* start *
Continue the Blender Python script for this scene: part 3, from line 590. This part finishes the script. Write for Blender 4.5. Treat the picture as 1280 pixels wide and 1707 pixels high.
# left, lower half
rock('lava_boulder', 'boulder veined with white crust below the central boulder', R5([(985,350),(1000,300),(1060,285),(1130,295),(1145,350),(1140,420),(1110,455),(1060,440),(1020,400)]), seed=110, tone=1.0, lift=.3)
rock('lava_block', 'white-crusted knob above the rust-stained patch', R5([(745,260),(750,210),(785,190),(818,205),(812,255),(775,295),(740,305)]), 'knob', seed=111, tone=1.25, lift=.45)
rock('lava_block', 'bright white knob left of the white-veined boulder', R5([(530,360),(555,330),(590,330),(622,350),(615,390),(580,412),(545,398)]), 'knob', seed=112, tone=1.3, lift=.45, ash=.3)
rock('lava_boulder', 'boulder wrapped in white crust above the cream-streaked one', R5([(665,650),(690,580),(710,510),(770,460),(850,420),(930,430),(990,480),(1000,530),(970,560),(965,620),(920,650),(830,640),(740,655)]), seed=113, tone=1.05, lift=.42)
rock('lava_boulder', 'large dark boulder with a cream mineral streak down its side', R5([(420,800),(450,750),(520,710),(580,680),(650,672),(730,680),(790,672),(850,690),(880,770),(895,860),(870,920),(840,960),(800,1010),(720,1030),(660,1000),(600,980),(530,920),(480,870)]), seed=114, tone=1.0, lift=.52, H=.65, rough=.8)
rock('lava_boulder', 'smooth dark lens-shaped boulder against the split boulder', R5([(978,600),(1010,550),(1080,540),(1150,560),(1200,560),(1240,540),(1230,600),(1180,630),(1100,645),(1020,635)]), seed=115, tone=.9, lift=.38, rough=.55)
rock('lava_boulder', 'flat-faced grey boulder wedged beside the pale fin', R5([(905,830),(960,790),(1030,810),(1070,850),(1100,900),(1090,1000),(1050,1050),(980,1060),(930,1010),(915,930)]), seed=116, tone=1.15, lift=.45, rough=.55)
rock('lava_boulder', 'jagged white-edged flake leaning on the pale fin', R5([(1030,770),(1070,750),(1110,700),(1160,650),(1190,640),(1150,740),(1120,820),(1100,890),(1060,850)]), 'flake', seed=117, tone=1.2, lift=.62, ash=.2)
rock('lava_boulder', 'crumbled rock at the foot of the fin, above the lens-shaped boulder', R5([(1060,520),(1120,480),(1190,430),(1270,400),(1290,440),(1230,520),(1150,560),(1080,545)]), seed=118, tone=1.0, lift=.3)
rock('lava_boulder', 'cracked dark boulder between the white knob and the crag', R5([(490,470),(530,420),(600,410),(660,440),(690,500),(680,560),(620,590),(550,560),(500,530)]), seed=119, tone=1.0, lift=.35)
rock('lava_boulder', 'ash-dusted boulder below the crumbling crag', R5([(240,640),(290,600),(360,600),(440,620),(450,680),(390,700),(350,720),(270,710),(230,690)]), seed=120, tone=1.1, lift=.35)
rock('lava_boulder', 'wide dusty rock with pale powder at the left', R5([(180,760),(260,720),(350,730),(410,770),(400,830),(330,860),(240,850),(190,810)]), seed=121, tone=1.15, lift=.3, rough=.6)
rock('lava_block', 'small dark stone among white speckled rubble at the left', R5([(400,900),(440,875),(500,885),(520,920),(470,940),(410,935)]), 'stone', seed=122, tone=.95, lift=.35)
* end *
* start *
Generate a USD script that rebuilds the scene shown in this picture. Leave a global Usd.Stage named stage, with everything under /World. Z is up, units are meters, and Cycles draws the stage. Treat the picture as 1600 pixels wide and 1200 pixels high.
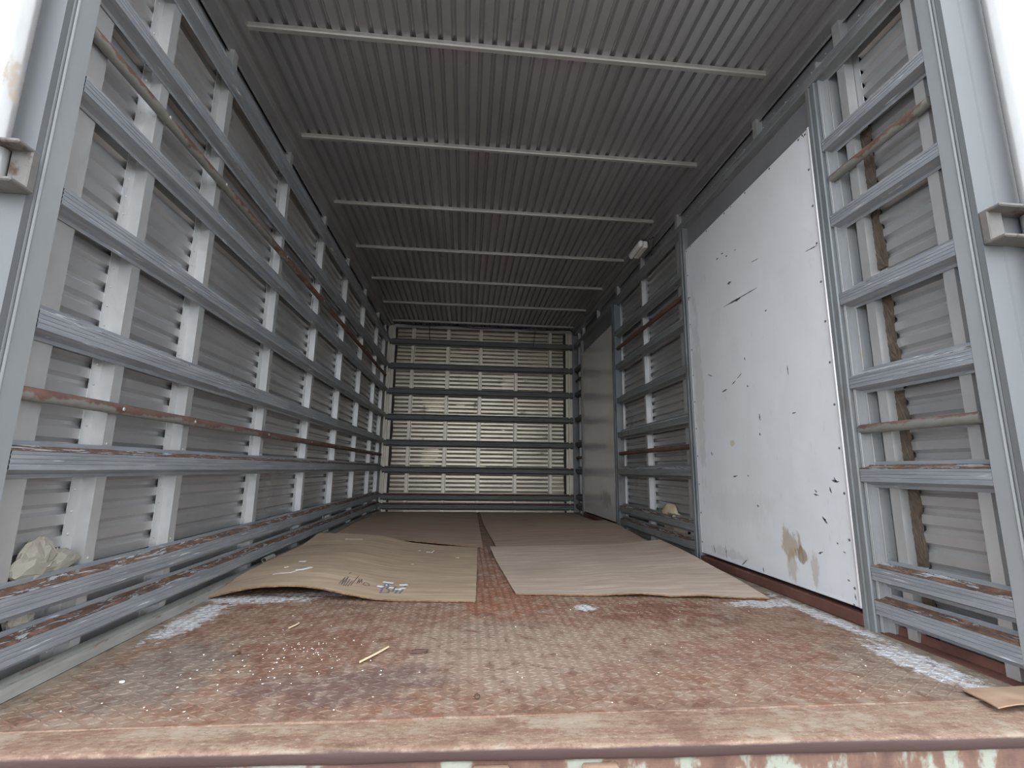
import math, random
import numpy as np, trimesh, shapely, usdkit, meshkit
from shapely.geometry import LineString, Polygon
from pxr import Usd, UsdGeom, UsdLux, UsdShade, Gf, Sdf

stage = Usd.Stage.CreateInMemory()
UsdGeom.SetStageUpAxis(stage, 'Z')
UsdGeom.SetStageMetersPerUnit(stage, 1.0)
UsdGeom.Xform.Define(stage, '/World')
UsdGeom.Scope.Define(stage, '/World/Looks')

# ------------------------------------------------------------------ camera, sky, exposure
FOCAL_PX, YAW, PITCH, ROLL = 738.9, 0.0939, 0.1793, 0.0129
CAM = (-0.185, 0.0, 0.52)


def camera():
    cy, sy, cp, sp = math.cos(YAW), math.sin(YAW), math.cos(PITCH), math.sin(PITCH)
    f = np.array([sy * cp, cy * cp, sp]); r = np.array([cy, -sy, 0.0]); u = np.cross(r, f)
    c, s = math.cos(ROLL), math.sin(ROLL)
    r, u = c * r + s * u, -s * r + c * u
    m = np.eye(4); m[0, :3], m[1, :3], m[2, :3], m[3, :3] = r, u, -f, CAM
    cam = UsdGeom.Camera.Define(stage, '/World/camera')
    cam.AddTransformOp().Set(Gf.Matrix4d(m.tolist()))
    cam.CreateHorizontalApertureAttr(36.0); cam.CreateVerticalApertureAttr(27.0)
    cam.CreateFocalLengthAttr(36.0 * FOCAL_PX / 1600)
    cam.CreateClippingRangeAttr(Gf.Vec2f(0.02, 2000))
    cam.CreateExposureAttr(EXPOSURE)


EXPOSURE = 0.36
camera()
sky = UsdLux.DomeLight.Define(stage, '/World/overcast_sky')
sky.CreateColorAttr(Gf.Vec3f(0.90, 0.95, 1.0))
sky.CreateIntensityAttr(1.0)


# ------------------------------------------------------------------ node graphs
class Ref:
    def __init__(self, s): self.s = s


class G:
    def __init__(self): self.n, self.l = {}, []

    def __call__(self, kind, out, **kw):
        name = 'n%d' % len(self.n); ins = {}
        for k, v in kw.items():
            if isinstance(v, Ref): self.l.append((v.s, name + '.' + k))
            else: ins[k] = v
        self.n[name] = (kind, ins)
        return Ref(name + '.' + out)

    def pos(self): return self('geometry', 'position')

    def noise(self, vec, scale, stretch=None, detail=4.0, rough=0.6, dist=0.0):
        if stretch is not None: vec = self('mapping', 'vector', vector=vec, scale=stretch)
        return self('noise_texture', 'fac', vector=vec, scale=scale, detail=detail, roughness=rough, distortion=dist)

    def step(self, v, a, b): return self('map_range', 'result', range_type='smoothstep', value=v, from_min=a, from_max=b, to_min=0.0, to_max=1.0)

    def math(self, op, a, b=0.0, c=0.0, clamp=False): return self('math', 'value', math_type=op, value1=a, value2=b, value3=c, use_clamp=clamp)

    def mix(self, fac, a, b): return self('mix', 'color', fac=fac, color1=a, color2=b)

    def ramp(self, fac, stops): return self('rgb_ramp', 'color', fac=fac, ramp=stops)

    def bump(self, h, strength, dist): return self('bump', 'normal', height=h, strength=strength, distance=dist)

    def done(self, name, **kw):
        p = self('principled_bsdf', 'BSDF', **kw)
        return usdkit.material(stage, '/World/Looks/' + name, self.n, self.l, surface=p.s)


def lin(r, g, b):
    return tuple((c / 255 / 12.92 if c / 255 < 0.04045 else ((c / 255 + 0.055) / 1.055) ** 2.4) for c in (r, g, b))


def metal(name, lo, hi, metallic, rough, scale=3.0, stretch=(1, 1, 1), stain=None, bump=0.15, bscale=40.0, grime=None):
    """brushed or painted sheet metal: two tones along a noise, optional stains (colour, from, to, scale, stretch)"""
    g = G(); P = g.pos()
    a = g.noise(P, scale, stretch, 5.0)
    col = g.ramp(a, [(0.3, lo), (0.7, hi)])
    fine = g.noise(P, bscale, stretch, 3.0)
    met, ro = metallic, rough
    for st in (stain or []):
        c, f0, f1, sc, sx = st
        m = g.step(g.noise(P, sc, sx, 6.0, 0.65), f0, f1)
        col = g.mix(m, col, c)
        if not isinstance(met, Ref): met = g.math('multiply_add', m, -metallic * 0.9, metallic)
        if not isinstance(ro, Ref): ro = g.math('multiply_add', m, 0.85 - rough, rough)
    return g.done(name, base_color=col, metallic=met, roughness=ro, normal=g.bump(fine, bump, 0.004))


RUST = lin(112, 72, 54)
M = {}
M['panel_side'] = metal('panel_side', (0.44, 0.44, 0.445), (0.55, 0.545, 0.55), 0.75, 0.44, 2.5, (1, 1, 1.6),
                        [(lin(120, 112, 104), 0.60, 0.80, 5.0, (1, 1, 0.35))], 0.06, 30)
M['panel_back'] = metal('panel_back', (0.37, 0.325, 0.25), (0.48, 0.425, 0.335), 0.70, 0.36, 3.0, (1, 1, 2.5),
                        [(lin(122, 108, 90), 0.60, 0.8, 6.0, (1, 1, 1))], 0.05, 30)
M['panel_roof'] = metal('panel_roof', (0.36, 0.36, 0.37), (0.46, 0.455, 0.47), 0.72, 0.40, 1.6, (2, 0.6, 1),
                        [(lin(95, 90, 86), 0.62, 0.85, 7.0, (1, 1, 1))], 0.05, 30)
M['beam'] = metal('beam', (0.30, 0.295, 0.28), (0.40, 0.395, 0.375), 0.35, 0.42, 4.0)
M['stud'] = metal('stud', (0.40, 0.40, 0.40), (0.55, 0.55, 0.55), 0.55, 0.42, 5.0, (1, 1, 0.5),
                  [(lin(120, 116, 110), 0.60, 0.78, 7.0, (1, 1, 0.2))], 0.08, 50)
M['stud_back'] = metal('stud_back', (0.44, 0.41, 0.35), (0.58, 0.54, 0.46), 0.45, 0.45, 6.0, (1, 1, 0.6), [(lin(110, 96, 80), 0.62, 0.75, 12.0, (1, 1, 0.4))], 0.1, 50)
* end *
◆ PROBLEM: Only the lines from the one containing "Generate a USD" down to the one containing "CAM = (-0.185, 0.0, 0.52)" should be copied, exactly and with both ends kept. Drop the pictures.

◆ RESPONSE TO THE EXERCISE:
Generate a USD script that rebuilds the scene shown in this picture. Leave a global Usd.Stage named stage, with everything under /World. Z is up, units are meters, and Cycles draws the stage. Treat the picture as 1600 pixels wide and 1200 pixels high.
import math, random
import numpy as np, trimesh, shapely, usdkit, meshkit
from shapely.geometry import LineString, Polygon
from pxr import Usd, UsdGeom, UsdLux, UsdShade, Gf, Sdf

stage = Usd.Stage.CreateInMemory()
UsdGeom.SetStageUpAxis(stage, 'Z')
UsdGeom.SetStageMetersPerUnit(stage, 1.0)
UsdGeom.Xform.Define(stage, '/World')
UsdGeom.Scope.Define(stage, '/World/Looks')

# ------------------------------------------------------------------ camera, sky, exposure
FOCAL_PX, YAW, PITCH, ROLL = 738.9, 0.0939, 0.1793, 0.0129
CAM = (-0.185, 0.0, 0.52)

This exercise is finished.